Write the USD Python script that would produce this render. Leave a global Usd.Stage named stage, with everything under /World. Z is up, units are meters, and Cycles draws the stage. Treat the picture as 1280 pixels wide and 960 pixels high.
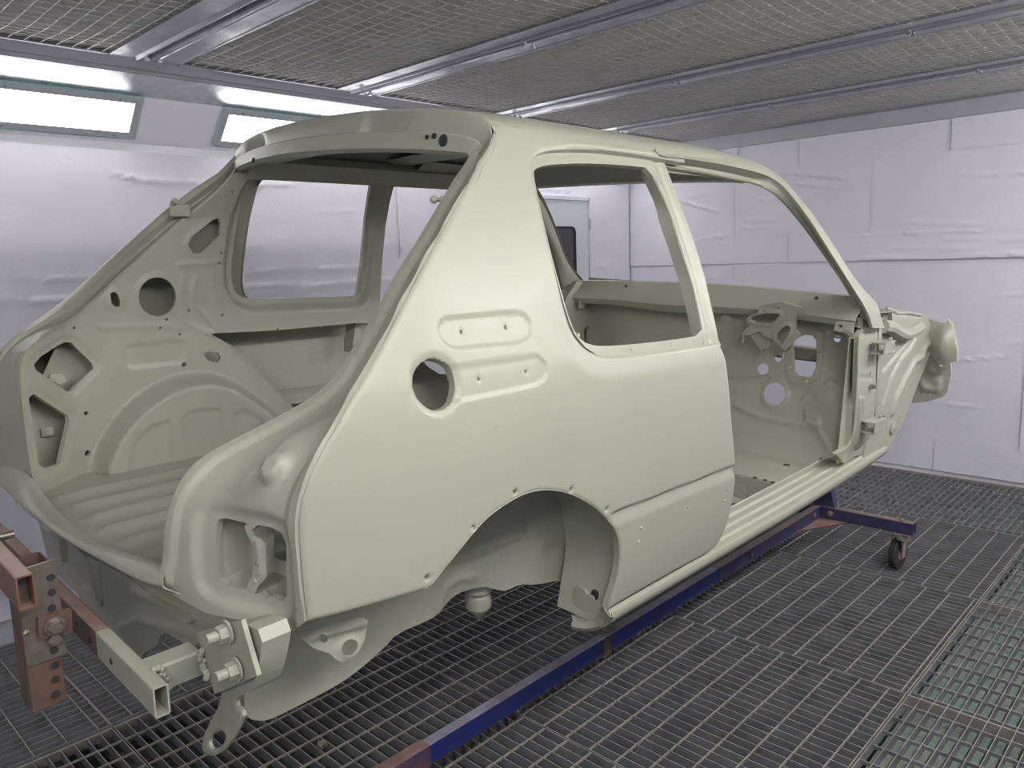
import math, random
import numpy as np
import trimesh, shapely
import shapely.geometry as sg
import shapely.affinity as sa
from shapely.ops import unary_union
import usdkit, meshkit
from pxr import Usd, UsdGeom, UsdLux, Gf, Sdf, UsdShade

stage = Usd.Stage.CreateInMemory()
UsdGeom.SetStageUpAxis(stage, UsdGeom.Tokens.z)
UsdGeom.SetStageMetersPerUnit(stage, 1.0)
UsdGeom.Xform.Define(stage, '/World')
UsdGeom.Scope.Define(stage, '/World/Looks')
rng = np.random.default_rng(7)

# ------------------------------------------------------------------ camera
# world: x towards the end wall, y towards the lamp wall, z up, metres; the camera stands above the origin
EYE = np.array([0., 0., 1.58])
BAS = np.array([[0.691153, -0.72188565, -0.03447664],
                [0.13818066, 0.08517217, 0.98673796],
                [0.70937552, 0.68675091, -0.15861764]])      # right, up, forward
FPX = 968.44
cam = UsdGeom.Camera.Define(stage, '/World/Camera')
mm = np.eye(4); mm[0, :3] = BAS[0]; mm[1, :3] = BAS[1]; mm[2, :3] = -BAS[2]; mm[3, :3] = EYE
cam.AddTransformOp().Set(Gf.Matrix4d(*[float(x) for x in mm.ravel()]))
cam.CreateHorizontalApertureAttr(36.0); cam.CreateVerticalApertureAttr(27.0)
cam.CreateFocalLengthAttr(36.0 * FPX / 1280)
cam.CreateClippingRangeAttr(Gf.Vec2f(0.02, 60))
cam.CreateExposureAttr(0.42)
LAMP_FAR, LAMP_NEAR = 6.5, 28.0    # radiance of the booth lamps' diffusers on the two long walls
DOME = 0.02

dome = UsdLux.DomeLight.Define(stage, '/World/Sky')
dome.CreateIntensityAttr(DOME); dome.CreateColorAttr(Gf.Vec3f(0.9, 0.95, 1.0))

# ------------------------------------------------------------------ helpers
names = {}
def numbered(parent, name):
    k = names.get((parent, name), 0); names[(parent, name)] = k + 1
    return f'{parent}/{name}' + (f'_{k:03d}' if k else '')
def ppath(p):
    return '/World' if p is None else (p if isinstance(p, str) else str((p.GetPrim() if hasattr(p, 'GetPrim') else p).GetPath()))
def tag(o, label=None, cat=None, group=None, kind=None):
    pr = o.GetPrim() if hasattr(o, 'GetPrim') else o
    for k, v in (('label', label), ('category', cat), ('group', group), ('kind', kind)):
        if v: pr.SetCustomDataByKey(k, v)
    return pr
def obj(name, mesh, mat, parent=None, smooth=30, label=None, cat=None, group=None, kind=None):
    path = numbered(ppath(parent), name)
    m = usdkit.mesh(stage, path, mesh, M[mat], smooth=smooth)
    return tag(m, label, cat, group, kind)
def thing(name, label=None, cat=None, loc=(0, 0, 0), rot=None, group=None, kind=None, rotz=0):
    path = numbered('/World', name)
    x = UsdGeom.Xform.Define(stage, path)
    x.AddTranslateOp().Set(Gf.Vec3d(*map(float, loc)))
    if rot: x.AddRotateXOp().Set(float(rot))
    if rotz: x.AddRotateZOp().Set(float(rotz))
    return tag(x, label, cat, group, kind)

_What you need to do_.
All the lines above are to be given again exactly as they read, with the pictures removed.

_Problem solution_.
Write the USD Python script that would produce this render. Leave a global Usd.Stage named stage, with everything under /World. Z is up, units are meters, and Cycles draws the stage. Treat the picture as 1280 pixels wide and 960 pixels high.
import math, random
import numpy as np
import trimesh, shapely
import shapely.geometry as sg
import shapely.affinity as sa
from shapely.ops import unary_union
import usdkit, meshkit
from pxr import Usd, UsdGeom, UsdLux, Gf, Sdf, UsdShade

stage = Usd.Stage.CreateInMemory()
UsdGeom.SetStageUpAxis(stage, UsdGeom.Tokens.z)
UsdGeom.SetStageMetersPerUnit(stage, 1.0)
UsdGeom.Xform.Define(stage, '/World')
UsdGeom.Scope.Define(stage, '/World/Looks')
rng = np.random.default_rng(7)

# ------------------------------------------------------------------ camera
# world: x towards the end wall, y towards the lamp wall, z up, metres; the camera stands above the origin
EYE = np.array([0., 0., 1.58])
BAS = np.array([[0.691153, -0.72188565, -0.03447664],
                [0.13818066, 0.08517217, 0.98673796],
                [0.70937552, 0.68675091, -0.15861764]])      # right, up, forward
FPX = 968.44
cam = UsdGeom.Camera.Define(stage, '/World/Camera')
mm = np.eye(4); mm[0, :3] = BAS[0]; mm[1, :3] = BAS[1]; mm[2, :3] = -BAS[2]; mm[3, :3] = EYE
cam.AddTransformOp().Set(Gf.Matrix4d(*[float(x) for x in mm.ravel()]))
cam.CreateHorizontalApertureAttr(36.0); cam.CreateVerticalApertureAttr(27.0)
cam.CreateFocalLengthAttr(36.0 * FPX / 1280)
cam.CreateClippingRangeAttr(Gf.Vec2f(0.02, 60))
cam.CreateExposureAttr(0.42)
LAMP_FAR, LAMP_NEAR = 6.5, 28.0    # radiance of the booth lamps' diffusers on the two long walls
DOME = 0.02

dome = UsdLux.DomeLight.Define(stage, '/World/Sky')
dome.CreateIntensityAttr(DOME); dome.CreateColorAttr(Gf.Vec3f(0.9, 0.95, 1.0))

# ------------------------------------------------------------------ helpers
names = {}
def numbered(parent, name):
    k = names.get((parent, name), 0); names[(parent, name)] = k + 1
    return f'{parent}/{name}' + (f'_{k:03d}' if k else '')
def ppath(p):
    return '/World' if p is None else (p if isinstance(p, str) else str((p.GetPrim() if hasattr(p, 'GetPrim') else p).GetPath()))
def tag(o, label=None, cat=None, group=None, kind=None):
    pr = o.GetPrim() if hasattr(o, 'GetPrim') else o
    for k, v in (('label', label), ('category', cat), ('group', group), ('kind', kind)):
        if v: pr.SetCustomDataByKey(k, v)
    return pr
def obj(name, mesh, mat, parent=None, smooth=30, label=None, cat=None, group=None, kind=None):
    path = numbered(ppath(parent), name)
    m = usdkit.mesh(stage, path, mesh, M[mat], smooth=smooth)
    return tag(m, label, cat, group, kind)
def thing(name, label=None, cat=None, loc=(0, 0, 0), rot=None, group=None, kind=None, rotz=0):
    path = numbered('/World', name)
    x = UsdGeom.Xform.Define(stage, path)
    x.AddTranslateOp().Set(Gf.Vec3d(*map(float, loc)))
    if rot: x.AddRotateXOp().Set(float(rot))
    if rotz: x.AddRotateZOp().Set(float(rotz))
    return tag(x, label, cat, group, kind)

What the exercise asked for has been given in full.